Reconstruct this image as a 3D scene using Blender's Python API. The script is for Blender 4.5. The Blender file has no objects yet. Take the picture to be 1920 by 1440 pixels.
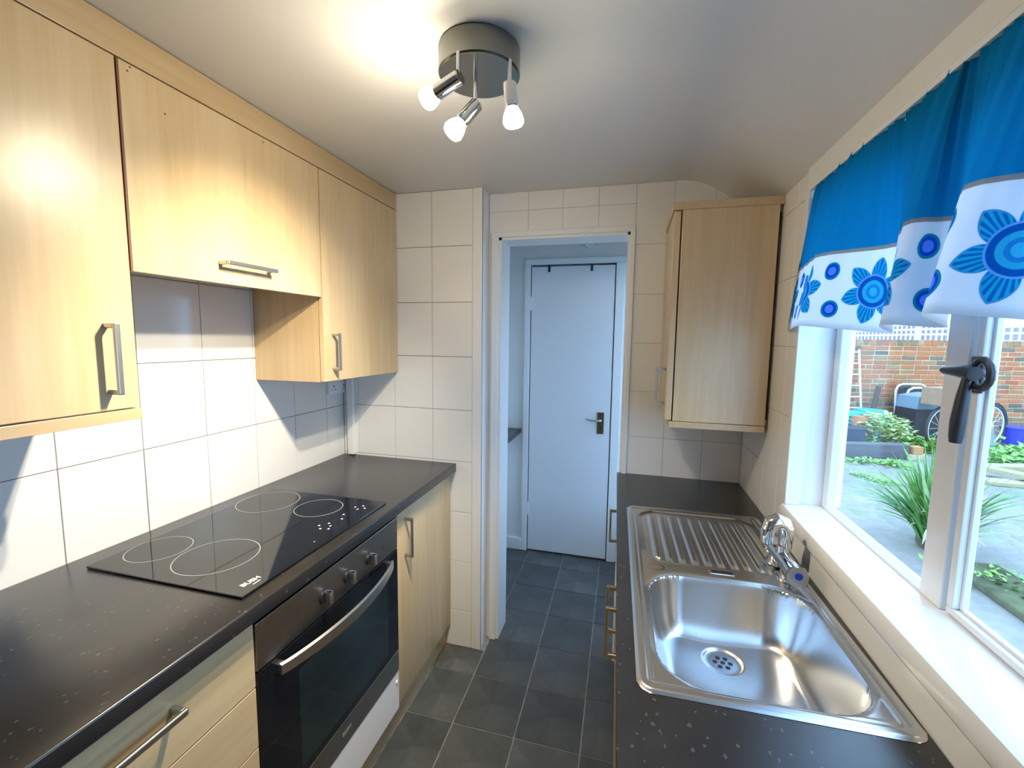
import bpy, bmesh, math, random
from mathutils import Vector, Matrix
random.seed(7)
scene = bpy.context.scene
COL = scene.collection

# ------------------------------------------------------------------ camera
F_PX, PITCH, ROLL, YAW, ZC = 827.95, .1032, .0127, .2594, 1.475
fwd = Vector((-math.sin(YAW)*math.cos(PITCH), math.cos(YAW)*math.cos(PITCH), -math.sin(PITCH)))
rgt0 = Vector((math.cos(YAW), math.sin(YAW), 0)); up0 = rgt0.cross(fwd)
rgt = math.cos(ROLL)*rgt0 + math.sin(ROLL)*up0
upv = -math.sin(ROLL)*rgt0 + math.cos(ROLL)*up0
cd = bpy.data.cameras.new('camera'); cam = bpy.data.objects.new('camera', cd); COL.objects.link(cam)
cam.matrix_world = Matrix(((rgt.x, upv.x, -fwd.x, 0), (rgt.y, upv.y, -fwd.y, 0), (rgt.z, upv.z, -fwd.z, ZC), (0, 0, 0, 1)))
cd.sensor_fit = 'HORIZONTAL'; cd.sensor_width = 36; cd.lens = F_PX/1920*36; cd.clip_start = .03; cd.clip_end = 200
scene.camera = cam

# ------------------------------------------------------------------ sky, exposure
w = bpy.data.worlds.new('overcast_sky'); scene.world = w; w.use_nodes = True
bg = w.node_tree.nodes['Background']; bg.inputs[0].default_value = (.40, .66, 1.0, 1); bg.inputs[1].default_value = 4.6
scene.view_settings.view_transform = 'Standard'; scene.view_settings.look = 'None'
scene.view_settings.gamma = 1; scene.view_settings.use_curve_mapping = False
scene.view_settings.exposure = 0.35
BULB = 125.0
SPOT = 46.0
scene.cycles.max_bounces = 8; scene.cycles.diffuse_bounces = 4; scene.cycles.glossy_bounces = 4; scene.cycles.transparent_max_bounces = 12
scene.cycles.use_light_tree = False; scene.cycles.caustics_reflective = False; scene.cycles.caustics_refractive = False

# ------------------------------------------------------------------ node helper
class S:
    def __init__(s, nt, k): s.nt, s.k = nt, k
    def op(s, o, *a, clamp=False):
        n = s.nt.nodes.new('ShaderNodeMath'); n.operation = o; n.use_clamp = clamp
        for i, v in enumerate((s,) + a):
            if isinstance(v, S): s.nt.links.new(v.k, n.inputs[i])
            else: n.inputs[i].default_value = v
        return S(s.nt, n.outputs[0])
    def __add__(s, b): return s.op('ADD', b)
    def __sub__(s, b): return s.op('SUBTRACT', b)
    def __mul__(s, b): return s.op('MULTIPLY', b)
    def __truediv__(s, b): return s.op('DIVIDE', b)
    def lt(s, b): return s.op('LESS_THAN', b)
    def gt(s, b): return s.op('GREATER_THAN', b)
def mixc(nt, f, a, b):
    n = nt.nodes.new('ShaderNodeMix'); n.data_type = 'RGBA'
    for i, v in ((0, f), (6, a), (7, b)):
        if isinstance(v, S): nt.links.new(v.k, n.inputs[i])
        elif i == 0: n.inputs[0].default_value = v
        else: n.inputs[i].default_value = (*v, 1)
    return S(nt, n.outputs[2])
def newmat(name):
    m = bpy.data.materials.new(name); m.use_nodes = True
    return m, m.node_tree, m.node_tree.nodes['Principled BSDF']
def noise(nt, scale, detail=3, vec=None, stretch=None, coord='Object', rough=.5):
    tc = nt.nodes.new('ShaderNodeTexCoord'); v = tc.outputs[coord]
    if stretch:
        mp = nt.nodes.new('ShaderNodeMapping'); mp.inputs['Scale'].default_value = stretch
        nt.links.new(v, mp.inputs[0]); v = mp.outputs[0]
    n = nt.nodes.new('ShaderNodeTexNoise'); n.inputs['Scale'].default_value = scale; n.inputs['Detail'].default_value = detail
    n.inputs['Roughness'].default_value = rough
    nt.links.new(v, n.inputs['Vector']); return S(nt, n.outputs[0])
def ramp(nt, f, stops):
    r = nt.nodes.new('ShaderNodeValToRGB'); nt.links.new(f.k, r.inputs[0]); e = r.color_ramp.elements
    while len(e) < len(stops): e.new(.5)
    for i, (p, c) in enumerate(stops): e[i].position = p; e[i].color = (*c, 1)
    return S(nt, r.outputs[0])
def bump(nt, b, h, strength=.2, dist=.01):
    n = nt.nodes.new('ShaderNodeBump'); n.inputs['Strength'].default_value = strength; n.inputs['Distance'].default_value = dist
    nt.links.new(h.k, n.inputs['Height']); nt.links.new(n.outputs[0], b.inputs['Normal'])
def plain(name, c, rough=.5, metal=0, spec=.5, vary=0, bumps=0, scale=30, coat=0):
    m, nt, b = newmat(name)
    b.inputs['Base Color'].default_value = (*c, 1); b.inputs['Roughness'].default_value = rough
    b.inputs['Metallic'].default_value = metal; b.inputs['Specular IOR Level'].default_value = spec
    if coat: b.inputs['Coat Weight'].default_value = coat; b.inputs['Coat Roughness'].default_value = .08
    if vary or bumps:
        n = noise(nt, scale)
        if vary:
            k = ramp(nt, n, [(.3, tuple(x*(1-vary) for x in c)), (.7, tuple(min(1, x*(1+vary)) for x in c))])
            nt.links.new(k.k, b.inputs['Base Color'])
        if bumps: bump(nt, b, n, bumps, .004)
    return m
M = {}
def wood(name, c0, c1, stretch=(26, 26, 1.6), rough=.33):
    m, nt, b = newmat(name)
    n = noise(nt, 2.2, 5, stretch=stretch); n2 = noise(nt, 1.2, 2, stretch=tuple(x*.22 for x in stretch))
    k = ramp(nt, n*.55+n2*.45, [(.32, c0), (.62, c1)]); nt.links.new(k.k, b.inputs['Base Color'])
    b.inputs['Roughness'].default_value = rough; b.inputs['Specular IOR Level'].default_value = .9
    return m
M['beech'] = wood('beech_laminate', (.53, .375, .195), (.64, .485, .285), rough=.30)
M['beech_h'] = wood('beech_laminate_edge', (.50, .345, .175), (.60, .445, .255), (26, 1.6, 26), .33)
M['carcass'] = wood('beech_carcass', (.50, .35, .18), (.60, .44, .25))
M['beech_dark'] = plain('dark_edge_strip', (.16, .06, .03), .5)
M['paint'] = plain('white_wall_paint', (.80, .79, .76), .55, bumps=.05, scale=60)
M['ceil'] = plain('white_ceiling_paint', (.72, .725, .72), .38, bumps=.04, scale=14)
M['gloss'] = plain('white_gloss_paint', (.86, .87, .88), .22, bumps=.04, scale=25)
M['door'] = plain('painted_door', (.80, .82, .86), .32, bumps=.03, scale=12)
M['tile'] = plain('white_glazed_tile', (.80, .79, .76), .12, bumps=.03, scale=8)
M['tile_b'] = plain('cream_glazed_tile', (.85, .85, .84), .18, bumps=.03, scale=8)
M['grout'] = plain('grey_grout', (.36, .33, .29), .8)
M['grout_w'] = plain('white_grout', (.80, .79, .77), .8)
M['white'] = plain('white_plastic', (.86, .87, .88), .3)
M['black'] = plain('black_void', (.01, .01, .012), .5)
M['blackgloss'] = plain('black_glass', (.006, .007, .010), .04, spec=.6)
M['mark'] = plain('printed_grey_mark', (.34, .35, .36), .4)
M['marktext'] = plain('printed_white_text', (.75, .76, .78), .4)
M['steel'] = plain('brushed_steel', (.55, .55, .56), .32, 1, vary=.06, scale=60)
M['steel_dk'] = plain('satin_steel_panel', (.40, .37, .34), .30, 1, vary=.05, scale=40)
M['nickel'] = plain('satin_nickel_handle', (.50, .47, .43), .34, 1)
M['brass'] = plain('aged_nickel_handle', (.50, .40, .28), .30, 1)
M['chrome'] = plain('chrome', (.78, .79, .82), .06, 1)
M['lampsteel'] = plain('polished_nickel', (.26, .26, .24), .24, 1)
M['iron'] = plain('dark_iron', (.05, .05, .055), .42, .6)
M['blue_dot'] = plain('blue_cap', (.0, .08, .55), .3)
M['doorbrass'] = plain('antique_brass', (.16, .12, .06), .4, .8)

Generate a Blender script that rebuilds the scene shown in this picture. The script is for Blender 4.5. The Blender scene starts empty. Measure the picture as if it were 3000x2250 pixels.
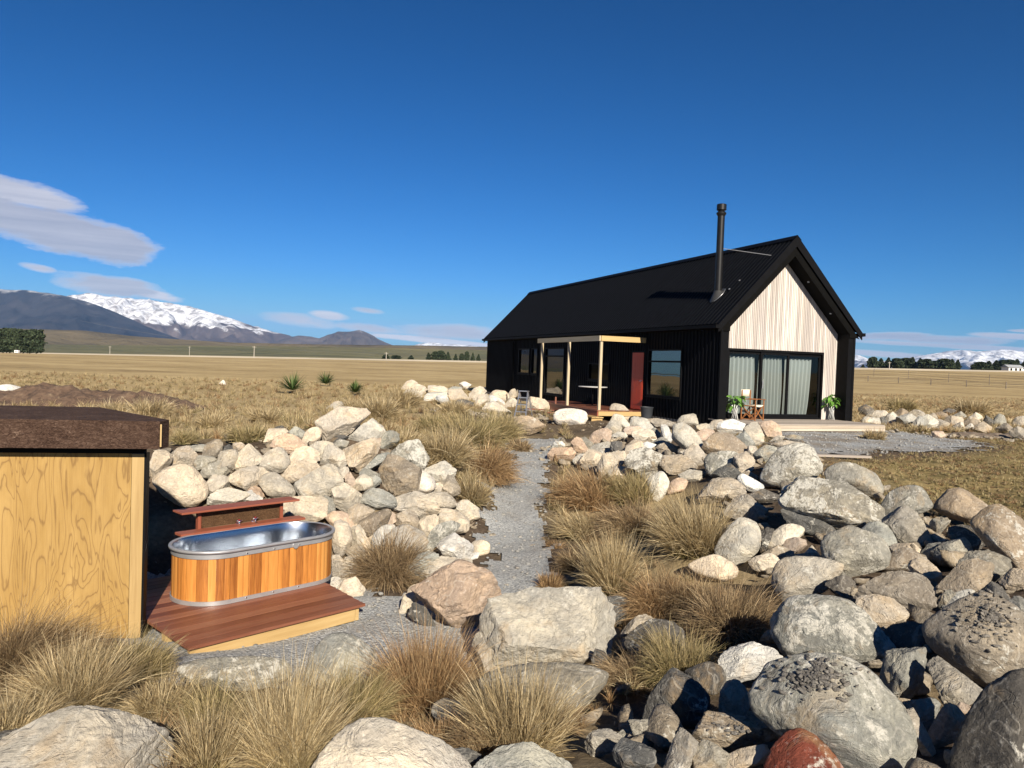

* Task goal: Leave out the pictures, then repeat the listing above exactly from its first line to the line with "COL = scene.collection", inclusive.

* Task output:
Reconstruct this image as a 3D scene using Blender's Python API. The script is for Blender 4.5. The Blender file has no objects yet. Take the picture to be 1920 by 1440 pixels.
import bpy, bmesh, math, random
from mathutils import Vector, Matrix
random.seed(7)
scene = bpy.context.scene
COL = scene.collection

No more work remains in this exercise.